SHORT EXERCISE
Retype only what runs from the first line of the listing to the line holding "COL = S.collection", both included. Do not retype the pictures.

DATA EXCERPT
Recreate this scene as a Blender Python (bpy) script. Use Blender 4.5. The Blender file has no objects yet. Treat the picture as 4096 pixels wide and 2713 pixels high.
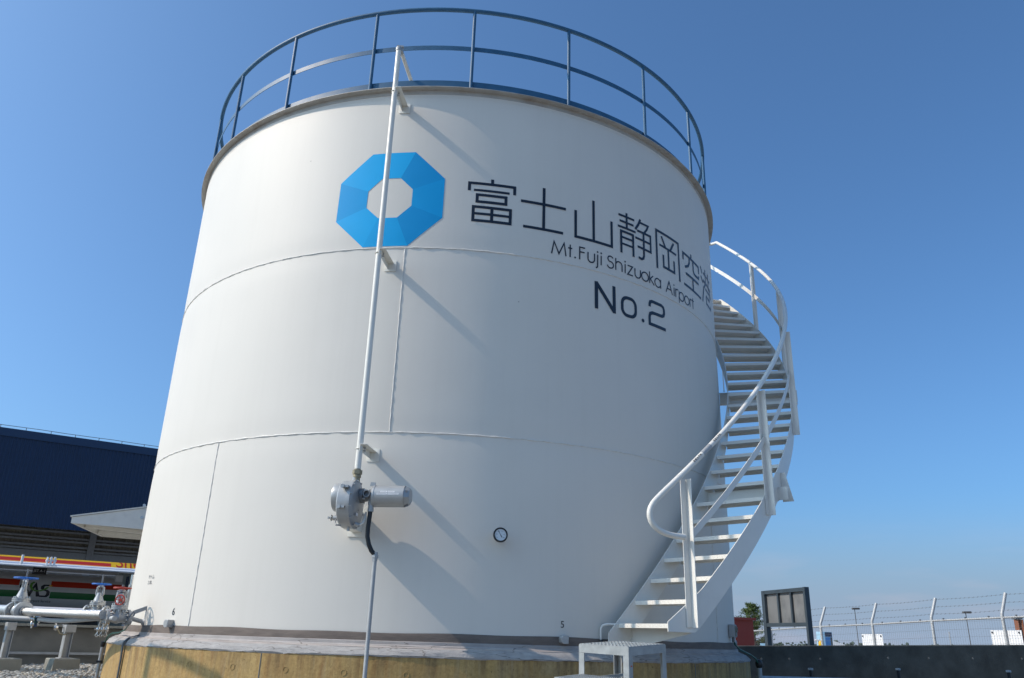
import bpy, bmesh, math, random
import numpy as np
from mathutils import Vector, Matrix
random.seed(7); rng = np.random.default_rng(7)
PI = math.pi; R_ = math.radians
S = bpy.context.scene
COL = S.collection

# ------------------------------------------------------------------ camera
F_PX, PITCH, ROLL, YAW = 3160.26, 0.3603, 0.0305, 0.0759     # focal length in pixels of a 4096 wide frame
CAM = Vector((0.0, -10.3432, -0.0014))
_fw = Vector((math.sin(YAW)*math.cos(PITCH), math.cos(YAW)*math.cos(PITCH), math.sin(PITCH)))
_rt0 = Vector((math.cos(YAW), -math.sin(YAW), 0)); _up0 = _rt0.cross(_fw)
_rt = math.cos(ROLL)*_rt0 + math.sin(ROLL)*_up0
_up = -math.sin(ROLL)*_rt0 + math.cos(ROLL)*_up0
cd = bpy.data.cameras.new('camera'); cam = bpy.data.objects.new('camera', cd); COL.objects.link(cam)
cd.sensor_width = 36.0; cd.lens = 36.0*F_PX/4096.0; cd.clip_start = 0.05; cd.clip_end = 9000
mw = Matrix.Identity(4)
for i in range(3):
    mw[i][0] = _rt[i]; mw[i][1] = _up[i]; mw[i][2] = -_fw[i]; mw[i][3] = CAM[i]
cam.matrix_world = mw
S.camera = cam

# ------------------------------------------------------------------ sky, sun, exposure
SUN_AZ, SUN_EL = R_(-84.0), R_(40.1)                        # azimuth about the tank axis, 0 towards the viewer
sun_dir = Vector((math.sin(SUN_AZ)*math.cos(SUN_EL), -math.cos(SUN_AZ)*math.cos(SUN_EL), math.sin(SUN_EL)))
W = bpy.data.worlds.new('World'); S.world = W; W.use_nodes = True
wn = W.node_tree.nodes; wl = W.node_tree.links
bg = wn['Background']; sky = wn.new('ShaderNodeTexSky'); sky.sky_type = 'NISHITA'; sky.sun_disc = False
sky.sun_elevation = SUN_EL; sky.sun_rotation = math.atan2(sun_dir.x, sun_dir.y)
sky.altitude = 130; sky.air_density = 0.85; sky.dust_density = 3.4; sky.ozone_density = 7.0
bg.inputs['Strength'].default_value = 0.15
tint = wn.new('ShaderNodeMix'); tint.data_type = 'RGBA'; tint.blend_type = 'MULTIPLY'; tint.inputs[0].default_value = 1.0
tint.inputs[7].default_value = (0.96, 1.26, 1.33, 1)          # white balance of the sky
wl.new(sky.outputs['Color'], tint.inputs[6])
wtc = wn.new('ShaderNodeTexCoord'); wsx = wn.new('ShaderNodeSeparateXYZ'); wl.new(wtc.outputs['Generated'], wsx.inputs[0])
wmr = wn.new('ShaderNodeMapRange'); wmr.interpolation_type = 'SMOOTHSTEP'; wl.new(wsx.outputs['Z'], wmr.inputs['Value'])
wmr.inputs['From Min'].default_value = -.005; wmr.inputs['From Max'].default_value = .17; wmr.inputs['To Min'].default_value = .92; wmr.inputs['To Max'].default_value = 0
wmp = wn.new('ShaderNodeMapping'); wmp.inputs['Scale'].default_value = (5, 5, 26); wl.new(wtc.outputs['Generated'], wmp.inputs['Vector'])
wno = wn.new('ShaderNodeTexNoise'); wno.inputs['Scale'].default_value = 1.7; wno.inputs['Detail'].default_value = 6; wl.new(wmp.outputs[0], wno.inputs['Vector'])
wcr = wn.new('ShaderNodeValToRGB'); wcr.color_ramp.elements[0].position = .50; wcr.color_ramp.elements[1].position = .74
wcr.color_ramp.elements[0].color = (2.35, 3.05, 4.15, 1); wcr.color_ramp.elements[1].color = (3.0, 3.3, 4.2, 1); wl.new(wno.outputs['Fac'], wcr.inputs['Fac'])
wmx = wn.new('ShaderNodeMix'); wmx.data_type = 'RGBA'; wl.new(wmr.outputs[0], wmx.inputs[0]); wl.new(tint.outputs[2], wmx.inputs[6]); wl.new(wcr.outputs['Color'], wmx.inputs[7])
wl.new(wmx.outputs[2], bg.inputs['Color'])
sl = bpy.data.lights.new('sun', 'SUN'); sl.energy = 3.5; sl.angle = R_(0.53); sl.color = (1.0, 0.85, 0.70)
so = bpy.data.objects.new('sun', sl); COL.objects.link(so)
so.rotation_euler = (-sun_dir).to_track_quat('-Z', 'Y').to_euler(); so.location = sun_dir*60
S.view_settings.view_transform = 'Standard'; S.view_settings.look = 'None'
S.view_settings.exposure = 0.0; S.view_settings.gamma = 1.0
S.render.engine = 'CYCLES'
S.cycles.max_bounces = 6; S.cycles.use_denoising = True

# ------------------------------------------------------------------ small helpers
def ray(px, py):
    return (_fw + (px-2048)/F_PX*_rt - (py-1356.5)/F_PX*_up).normalized()
def at(px, py, D):                       # the point at a horizontal distance D from the viewpoint
    d = ray(px, py); return CAM + d*(D/math.hypot(d.x, d.y))
def hit(px, py, P0, n):                  # the point on a given plane
    d = ray(px, py); return CAM + d*((Vector(P0)-CAM).dot(n)/d.dot(n))
def hcyl(px, py, R, far=False):          # the point on a cylinder about the tank axis
    d = ray(px, py); a = d.x**2+d.y**2; b = CAM.x*d.x+CAM.y*d.y; c = CAM.x**2+CAM.y**2-R*R
    q = math.sqrt(max(0, b*b-a*c)); return CAM + d*((-b+(q if far else -q))/a)
def az(a, R, z):                         # azimuth in degrees, 0 towards the viewer
    a = R_(a); return Vector((R*math.sin(a), -R*math.cos(a), z))

MWD = {}
def tag(o, label=None, cat=None, group=None, kind=None):
    if label: o['label'] = label
    if cat: o['category'] = cat
    if group: o['group'] = group
    if kind: o['kind'] = kind
    return o
def thing(name, loc, label, cat, group=None, rotz=0.0):
    o = bpy.data.objects.new(name, None); COL.objects.link(o)
    o.empty_display_size = 0.1
    o.location = loc; o.rotation_euler = (0, 0, rotz)
    MWD[o.name] = Matrix.Translation(Vector(loc)) @ Matrix.Rotation(rotz, 4, 'Z')
    return tag(o, label, cat, group)

class MB:
    def __init__(self): self.v = []; self.f = []; self.m = []; self.mi = 0
    def add(self, vs, fs):
        b = len(self.v); self.v += [Vector(p) for p in vs]
        self.f += [tuple(b+i for i in f) for f in fs]; self.m += [self.mi]*len(fs); return self
    def box(self, c, s, M=None):
        x, y, z = (k/2 for k in s); P = [Vector((i, j, k)) for i in (-x, x) for j in (-y, y) for k in (-z, z)]
        if M is not None: P = [M @ p for p in P]
        c = Vector(c)
        return self.add([p+c for p in P], [(0,1,3,2),(4,6,7,5),(0,4,5,1),(2,3,7,6),(0,2,6,4),(1,5,7,3)])
    def bar(self, a, b, w, h, up=(0,0,1)):       # rectangular bar from a to b
        a = Vector(a); b = Vector(b); t = (b-a).normalized(); u = Vector(up)
        s = t.cross(u)
        if s.length < 1e-4: s = t.cross(Vector((1,0,0)))
        s.normalize(); u = s.cross(t); s *= w/2; u *= h/2
        P = [p+i*s+j*u for p in (a, b) for i in (-1,1) for j in (-1,1)]
        return self.add(P, [(0,1,3,2),(4,6,7,5),(0,4,5,1),(2,3,7,6),(0,2,6,4),(1,5,7,3)])
    def tube(self, pts, r, n=12, closed=False, caps=True):
        pts = [Vector(p) for p in pts]; N = len(pts); rr = r if hasattr(r, '__len__') else [r]*N
        T = []
        for i in range(N):
            a = pts[(i-1) % N] if (closed or i > 0) else pts[i]; b = pts[(i+1) % N] if (closed or i < N-1) else pts[i]
            T.append((b-a).normalized())
        u = T[0].cross(Vector((0,0,1)))
        if u.length < 1e-3: u = T[0].cross(Vector((1,0,0)))
        u.normalize(); vs = []
        for i in range(N):
            u = (u - T[i]*u.dot(T[i])).normalized(); w = T[i].cross(u)
            for k in range(n):
                a = 2*PI*k/n; vs.append(pts[i] + rr[i]*(math.cos(a)*u + math.sin(a)*w))
        fs = []
        for i in range(N if closed else N-1):
            j = (i+1) % N
            for k in range(n): fs.append((i*n+k, j*n+k, j*n+(k+1) % n, i*n+(k+1) % n))
        if caps and not closed: fs += [tuple(range(n-1, -1, -1)), tuple((N-1)*n+k for k in range(n))]
        return self.add(vs, fs)
    def lathe(self, prof, n=24, M=None, closed=False, a0=0, a1=2*PI):   # profile of (radius, height) about local Z
        full = abs(a1-a0-2*PI) < 1e-6; na = n if full else n+1
        vs = []
        for k in range(na):
            a = a0+(a1-a0)*k/n
            for r, z in prof:
                p = Vector((r*math.cos(a), r*math.sin(a), z)); vs.append(M @ p if M is not None else p)
        L = len(prof); fs = []
        for k in range(n):
            k2 = (k+1) % na
            for i in range(L if closed else L-1):
                i2 = (i+1) % L; fs.append((k*L+i, k2*L+i, k2*L+i2, k*L+i2))
        return self.add(vs, fs)
    def cyl(self, a, b, r, n=16): return self.tube([a, b], r, n)
    def prism(self, poly, h, M=None):            # polygon in XY extruded along Z
        n = len(poly); vs = [Vector((x, y, z)) for z in (0, h) for x, y in poly]
        if M is not None: vs = [M @ p for p in vs]
        return self.add(vs, [tuple(range(n-1,-1,-1)), tuple(range(n, 2*n))] + [(i, (i+1) % n, n+(i+1) % n, n+i) for i in range(n)])
    def build(self, name, mat, parent=None, smooth=30, bevel=0):
        me = bpy.data.meshes.new(name)
        root = parent
        while root is not None and root.parent is not None: root = root.parent
        inv = MWD[root.name].inverted() if root is not None and root.name in MWD else None
        vs = [inv @ p for p in self.v] if inv is not None else self.v
        me.from_pydata([tuple(p) for p in vs], [], self.f)
        mats = mat if isinstance(mat, (list, tuple)) else [mat]
        for m in mats: me.materials.append(m)
        if len(mats) > 1: me.polygons.foreach_set('material_index', self.m)
        me.validate()
        bm = bmesh.new(); bm.from_mesh(me); bmesh.ops.recalc_face_normals(bm, faces=bm.faces[:]); bm.to_mesh(me); bm.free()
        if smooth:
            me.polygons.foreach_set('use_smooth', [True]*len(me.polygons)); me.set_sharp_from_angle(angle=R_(smooth))
        me.update()
        o = bpy.data.objects.new(name, me); COL.objects.link(o)
        if parent is not None: o.parent = parent
        if bevel:
            b = o.modifiers.new('bevel', 'BEVEL'); b.width = bevel; b.segments = 2; b.limit_method = 'ANGLE'; b.angle_limit = R_(40)
        return o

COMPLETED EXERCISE
Recreate this scene as a Blender Python (bpy) script. Use Blender 4.5. The Blender file has no objects yet. Treat the picture as 4096 pixels wide and 2713 pixels high.
import bpy, bmesh, math, random
import numpy as np
from mathutils import Vector, Matrix
random.seed(7); rng = np.random.default_rng(7)
PI = math.pi; R_ = math.radians
S = bpy.context.scene
COL = S.collection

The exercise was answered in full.